I said buy gold and sell a bit of it each month to live on. The gold price was about $550 an ounce back then. Any money put in gold would've nearly doubled, even considering the hit that gold took during the fall of 2008, when it fell to $700 from over $1000. But now gold is back, pushing against the $950 mark. No doubt we'll look back on the days when gold was below $1000 with awe, wishing we could go back in time and buy more at those prices. (Compare the performance of gold to the Dow, which went from about 11,000 in the summer of 2006 to over 14,000 before heading down to its current level of about 8500; over this period, a 23% decline)

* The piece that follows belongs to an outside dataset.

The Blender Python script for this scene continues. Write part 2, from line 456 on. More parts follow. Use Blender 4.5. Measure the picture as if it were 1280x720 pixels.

The results of my slideshow were as much as I could've hoped: my family and friends took it very seriously, and began to explore the reasons for owning gold, immersing themselves in the economic literature which argued such a financial crash was a strong possibility, and in the end, they shifted 5-10% of their assets into gold and silver. (Ritchie wasn't at that lecture. I wonder what he would've said, or if it would've influenced him in any way.)

I never criticized Madoff directly; to do so was the question the financial acumen of the family, substituting my own. Each time I asked questions about what his strategy was, where the returns came from, it was a blank. I said that the investment strategies of the past would probably not work in the future, because what's coming is a new paradigm. I had no idea the whole thing was a fraud. I just knew I didn't like the secrecy. I had taken out the money my stepmom gave me (I never added anything to it).

My father and stepmom never got involved with Madoff. My dad never believed in the returns. He had worked in the mutual fund industry, and didn't really believe that the market could be beaten over the long term.

My mom and my stepdad, having lost everything except the gold (a small percentage), were philosophical. My mom said, "it's exciting to think about living more sustainably." They began growing vegetables and composting, and are exploring all kinds of different options.

When the news hit, back in December of 2008, I felt a lot of regret. Why hadn't I tried harder to learn more about Madoff? Why hadn't I done more? I should've been more forceful.

I'm proud of how my family has responded to the crisis. It's been hard, but they have used it as an opportunity to look within, to grow, to turn the trash into compost, out of which comes something alive and new. May we all learn to do the same.